A 礼金なし listing removes one non-refundable line. It does not automatically mean:

  • zero deposit
  • zero agency fee
  • free guarantor company
  • foreigner-friendly screening

Always read the full 初期費用 (initial cost) block. Some “cheap move-in” ads shift cost into higher rent or stricter restoration clauses.


How to search for lower upfront cost (practical filters)

On SUUMO / HOME’S / agent shortlists, prioritize:

  1. 礼金なし — no key money
  2. 敷金なし or 敷金1ヶ月 — zero/low deposit (rarer; weigh risk)
  3. フリーレント — free rent period (1–2 months sometimes)
  4. UR賃貸 — often no key money and no guarantor company
  5. Share houses / monthly mansions — higher monthly, lower document friction

Citable pattern: removing 1 month of key money on a ¥120,000 rent unit saves ¥120,000 cash at move-in, before tax effects on other fees.


Shikikin: how you get money back (and how you don’t)

At move-out, the management company inspects the unit. Deductions often include:

  • professional cleaning (even if you cleaned)
  • worn tatami / wallpaper beyond “normal use”
  • missing keys, broken fixtures

Japan’s MLIT restoration guidance distinguishes normal wear from tenant damage. Photograph everything on move-in day — that photo set is your best deposit defense. See also: Getting your deposit back.


Reikin vs shikikin vs “security deposit” in English ads

English listings sometimes blur terms. Translate back to Japanese concepts:

English label you see Usually means
Key money 礼金 (non-refundable)
Deposit / security deposit 敷金 (refundable framework)
Agency / brokerage fee 仲介手数料
Guarantor fee 保証会社費
Move-in fee / initial cost Bundle of the above

If an English ad says “deposit = 2 months” without naming reikin, ask for a Japanese itemized breakdown.

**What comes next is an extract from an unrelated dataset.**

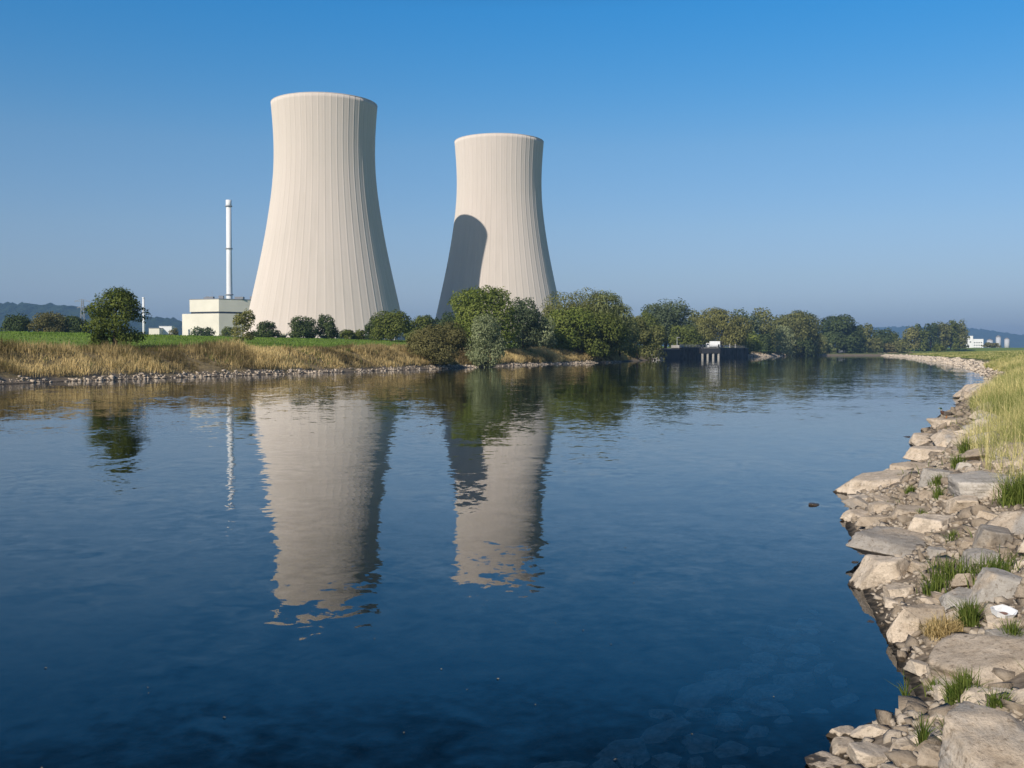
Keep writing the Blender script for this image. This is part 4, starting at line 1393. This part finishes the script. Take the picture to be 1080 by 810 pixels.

When paying key money can still make sense

  • The unit is uniquely good (commute, size, light) and alternatives are worse
  • Rent is meaningfully lower than comparable 礼金なし units
  • You’re staying long enough that amortized key money is small per month

Example: ¥100,000 key money over 24 months ≈ ¥4,167/month. Compare that to a no-key-money unit that costs ¥10,000 more in rent.


Decision checklist before you apply

  • Itemized move-in cost in writing
  • Which lines are refundable
  • Guarantor company fee table
  • Cleaning / restoration language
  • Whether “no key money” raised the monthly rent

Related: Upfront costs of renting in Japan · Deposit, key money & agency fee


FAQ

Is key money illegal or required by law?

No. It is a private contract custom. Many Tokyo listings have zero key money in 2026.

Are no-key-money apartments lower quality?

Not necessarily. Landlords use 礼金なし as a marketing lever. Always judge building age, noise, and commute — not the fee slogan.

Can foreigners negotiate key money down?

Sometimes, especially on vacant units or at month-end. A bilingual agent helps; don’t expect miracles on hot properties.

Is 敷金ゼロ safe?

Zero deposit can mean higher cleaning charges later or stricter guarantor terms. Read the exit clauses carefully.

What’s the fastest way to cut cash needed this month?

Filter 礼金なし + reasonable 敷金, avoid peak season if possible, and keep your document pack ready so you can secure a good unit without panic-bidding.